__Work instructions__.
Copy out the data below as written; omit any images.

__Recorded information__.
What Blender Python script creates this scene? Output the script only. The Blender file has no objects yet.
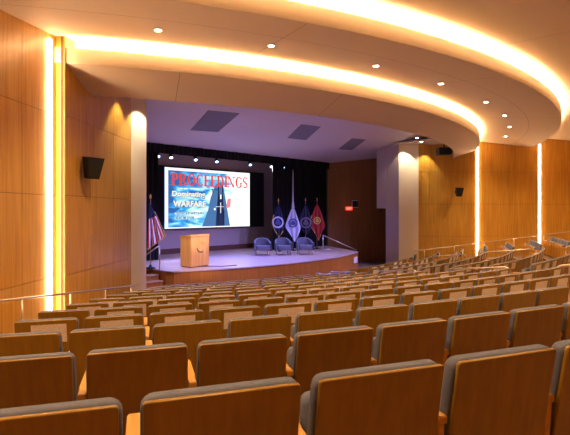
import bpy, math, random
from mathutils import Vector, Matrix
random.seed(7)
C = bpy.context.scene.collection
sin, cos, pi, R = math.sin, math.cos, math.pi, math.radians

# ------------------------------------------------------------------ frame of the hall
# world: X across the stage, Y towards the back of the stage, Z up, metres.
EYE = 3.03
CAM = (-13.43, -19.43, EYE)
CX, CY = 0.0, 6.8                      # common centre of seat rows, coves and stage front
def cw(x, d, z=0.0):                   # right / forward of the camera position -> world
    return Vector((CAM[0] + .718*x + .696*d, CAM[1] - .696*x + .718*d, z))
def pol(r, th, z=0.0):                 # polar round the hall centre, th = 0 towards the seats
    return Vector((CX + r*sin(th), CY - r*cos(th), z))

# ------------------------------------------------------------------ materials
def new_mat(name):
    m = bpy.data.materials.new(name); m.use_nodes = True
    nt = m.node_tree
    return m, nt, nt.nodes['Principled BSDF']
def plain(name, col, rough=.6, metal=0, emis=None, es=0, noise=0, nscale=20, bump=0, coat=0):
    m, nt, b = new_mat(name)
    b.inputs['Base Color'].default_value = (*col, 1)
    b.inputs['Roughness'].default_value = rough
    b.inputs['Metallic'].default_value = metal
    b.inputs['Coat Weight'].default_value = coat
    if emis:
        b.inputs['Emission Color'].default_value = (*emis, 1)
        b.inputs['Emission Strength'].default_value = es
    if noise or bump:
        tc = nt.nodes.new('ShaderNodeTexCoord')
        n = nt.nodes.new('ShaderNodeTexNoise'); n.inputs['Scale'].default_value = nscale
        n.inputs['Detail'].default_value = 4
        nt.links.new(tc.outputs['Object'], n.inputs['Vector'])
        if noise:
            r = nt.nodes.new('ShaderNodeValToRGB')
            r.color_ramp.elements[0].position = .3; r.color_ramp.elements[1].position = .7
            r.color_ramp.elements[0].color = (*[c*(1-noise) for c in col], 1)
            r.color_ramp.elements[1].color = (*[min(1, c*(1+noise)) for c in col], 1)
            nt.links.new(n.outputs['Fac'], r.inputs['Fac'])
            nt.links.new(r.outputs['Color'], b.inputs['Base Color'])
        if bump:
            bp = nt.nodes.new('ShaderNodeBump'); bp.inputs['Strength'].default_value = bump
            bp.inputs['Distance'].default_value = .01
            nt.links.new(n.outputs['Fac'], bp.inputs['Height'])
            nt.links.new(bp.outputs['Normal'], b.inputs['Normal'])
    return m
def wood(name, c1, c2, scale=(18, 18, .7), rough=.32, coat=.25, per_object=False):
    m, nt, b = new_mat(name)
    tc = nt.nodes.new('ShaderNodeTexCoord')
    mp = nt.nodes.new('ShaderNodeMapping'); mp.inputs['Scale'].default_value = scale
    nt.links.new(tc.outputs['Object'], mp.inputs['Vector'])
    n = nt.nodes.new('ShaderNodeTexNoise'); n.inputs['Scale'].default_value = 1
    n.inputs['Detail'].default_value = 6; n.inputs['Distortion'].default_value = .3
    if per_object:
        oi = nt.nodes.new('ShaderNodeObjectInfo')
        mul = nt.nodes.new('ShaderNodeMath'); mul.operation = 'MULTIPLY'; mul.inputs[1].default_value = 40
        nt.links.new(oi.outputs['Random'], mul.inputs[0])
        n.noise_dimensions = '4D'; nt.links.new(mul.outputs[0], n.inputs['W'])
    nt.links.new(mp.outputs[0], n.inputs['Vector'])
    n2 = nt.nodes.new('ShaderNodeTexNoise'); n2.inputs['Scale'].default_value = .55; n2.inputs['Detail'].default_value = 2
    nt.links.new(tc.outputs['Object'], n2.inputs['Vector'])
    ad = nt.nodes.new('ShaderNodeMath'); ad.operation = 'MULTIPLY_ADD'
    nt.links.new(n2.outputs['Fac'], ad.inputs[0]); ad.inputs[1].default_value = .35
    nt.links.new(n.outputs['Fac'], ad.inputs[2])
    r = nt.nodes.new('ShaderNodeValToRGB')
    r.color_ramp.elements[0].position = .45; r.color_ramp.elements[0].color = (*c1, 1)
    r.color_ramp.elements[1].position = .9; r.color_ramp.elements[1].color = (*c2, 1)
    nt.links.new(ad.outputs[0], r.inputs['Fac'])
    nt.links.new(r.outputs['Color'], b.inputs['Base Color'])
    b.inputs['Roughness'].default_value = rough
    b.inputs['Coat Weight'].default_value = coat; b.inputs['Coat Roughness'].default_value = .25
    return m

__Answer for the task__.
What Blender Python script creates this scene? Output the script only. The Blender file has no objects yet.
import bpy, math, random
from mathutils import Vector, Matrix
random.seed(7)
C = bpy.context.scene.collection
sin, cos, pi, R = math.sin, math.cos, math.pi, math.radians

# ------------------------------------------------------------------ frame of the hall
# world: X across the stage, Y towards the back of the stage, Z up, metres.
EYE = 3.03
CAM = (-13.43, -19.43, EYE)
CX, CY = 0.0, 6.8                      # common centre of seat rows, coves and stage front
def cw(x, d, z=0.0):                   # right / forward of the camera position -> world
    return Vector((CAM[0] + .718*x + .696*d, CAM[1] - .696*x + .718*d, z))
def pol(r, th, z=0.0):                 # polar round the hall centre, th = 0 towards the seats
    return Vector((CX + r*sin(th), CY - r*cos(th), z))

# ------------------------------------------------------------------ materials
def new_mat(name):
    m = bpy.data.materials.new(name); m.use_nodes = True
    nt = m.node_tree
    return m, nt, nt.nodes['Principled BSDF']
def plain(name, col, rough=.6, metal=0, emis=None, es=0, noise=0, nscale=20, bump=0, coat=0):
    m, nt, b = new_mat(name)
    b.inputs['Base Color'].default_value = (*col, 1)
    b.inputs['Roughness'].default_value = rough
    b.inputs['Metallic'].default_value = metal
    b.inputs['Coat Weight'].default_value = coat
    if emis:
        b.inputs['Emission Color'].default_value = (*emis, 1)
        b.inputs['Emission Strength'].default_value = es
    if noise or bump:
        tc = nt.nodes.new('ShaderNodeTexCoord')
        n = nt.nodes.new('ShaderNodeTexNoise'); n.inputs['Scale'].default_value = nscale
        n.inputs['Detail'].default_value = 4
        nt.links.new(tc.outputs['Object'], n.inputs['Vector'])
        if noise:
            r = nt.nodes.new('ShaderNodeValToRGB')
            r.color_ramp.elements[0].position = .3; r.color_ramp.elements[1].position = .7
            r.color_ramp.elements[0].color = (*[c*(1-noise) for c in col], 1)
            r.color_ramp.elements[1].color = (*[min(1, c*(1+noise)) for c in col], 1)
            nt.links.new(n.outputs['Fac'], r.inputs['Fac'])
            nt.links.new(r.outputs['Color'], b.inputs['Base Color'])
        if bump:
            bp = nt.nodes.new('ShaderNodeBump'); bp.inputs['Strength'].default_value = bump
            bp.inputs['Distance'].default_value = .01
            nt.links.new(n.outputs['Fac'], bp.inputs['Height'])
            nt.links.new(bp.outputs['Normal'], b.inputs['Normal'])
    return m
def wood(name, c1, c2, scale=(18, 18, .7), rough=.32, coat=.25, per_object=False):
    m, nt, b = new_mat(name)
    tc = nt.nodes.new('ShaderNodeTexCoord')
    mp = nt.nodes.new('ShaderNodeMapping'); mp.inputs['Scale'].default_value = scale
    nt.links.new(tc.outputs['Object'], mp.inputs['Vector'])
    n = nt.nodes.new('ShaderNodeTexNoise'); n.inputs['Scale'].default_value = 1
    n.inputs['Detail'].default_value = 6; n.inputs['Distortion'].default_value = .3
    if per_object:
        oi = nt.nodes.new('ShaderNodeObjectInfo')
        mul = nt.nodes.new('ShaderNodeMath'); mul.operation = 'MULTIPLY'; mul.inputs[1].default_value = 40
        nt.links.new(oi.outputs['Random'], mul.inputs[0])
        n.noise_dimensions = '4D'; nt.links.new(mul.outputs[0], n.inputs['W'])
    nt.links.new(mp.outputs[0], n.inputs['Vector'])
    n2 = nt.nodes.new('ShaderNodeTexNoise'); n2.inputs['Scale'].default_value = .55; n2.inputs['Detail'].default_value = 2
    nt.links.new(tc.outputs['Object'], n2.inputs['Vector'])
    ad = nt.nodes.new('ShaderNodeMath'); ad.operation = 'MULTIPLY_ADD'
    nt.links.new(n2.outputs['Fac'], ad.inputs[0]); ad.inputs[1].default_value = .35
    nt.links.new(n.outputs['Fac'], ad.inputs[2])
    r = nt.nodes.new('ShaderNodeValToRGB')
    r.color_ramp.elements[0].position = .45; r.color_ramp.elements[0].color = (*c1, 1)
    r.color_ramp.elements[1].position = .9; r.color_ramp.elements[1].color = (*c2, 1)
    nt.links.new(ad.outputs[0], r.inputs['Fac'])
    nt.links.new(r.outputs['Color'], b.inputs['Base Color'])
    b.inputs['Roughness'].default_value = rough
    b.inputs['Coat Weight'].default_value = coat; b.inputs['Coat Roughness'].default_value = .25
    return m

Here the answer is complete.